I have been in an Other Woman situation. The situation where you find something out, a text, a conversation, a rumor and it’s right. The moment where the floor drops away and you feel like you are the last to know, when it seems like everyone is looking at you with pity. I’ve actually been in it a lot over the years (not so much recently).
I remember the first time I found out, the floor falling away and my denial and shock invading my rational mind. I didn’t even want to believe it and so for a moment I thought this must not be what I read. But then it happens again and again and each time I can remember that feeling so well, that moment when your world seems shattered and your heart falls to the floor. I never thought it would happen again, until it happened again of course. It feels pretty awful because suddenly nothing makes sense. The person you’re with is different, you feel worthless and your relationship feels like a sham.
When I was younger I directly blamed the other woman, berating, hating. Because I saw our relationship as okay until someone else nosed their way in, disrupting our balance and happiness. But that wasn’t what happened. Our relationship wasn’t balance or happy, because if it was, there probably would be no Other woman. But blaming someone else, not the partner, was easier, it meant that it was a mistake and the fault of that noisy meddling individual, not the one right in front, the one who says that they will change and that this is the last time.
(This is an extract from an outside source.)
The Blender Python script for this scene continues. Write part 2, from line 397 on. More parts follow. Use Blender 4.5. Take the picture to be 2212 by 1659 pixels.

Stemming from this misplaced blame was an illusion I thought they had shattered: our happy home. But in reality I was the one living under the illusion that we even had a home to start with. The other woman didn’t disrupt anything, didn’t shatter anything that wasn’t already broken. Thankfully I learned my mistake pretty fast and realized this, but I always hear people in the same situation. It takes a lot to break an illusion, especially one of our own fabrication. They are tough and built of stern denial. It is easier to believe that it is someone else’s fault than to admit that the person who promise to love us betrayed us and may not be the person we thought. We were wrong. We were betrayed and duped. Our hurt fuels our anger and our misplaced blame. Trying to help us, but instead fooling us even further and playing into an age old competition. Laying the blame at everyone else’s feet than the perpetrator.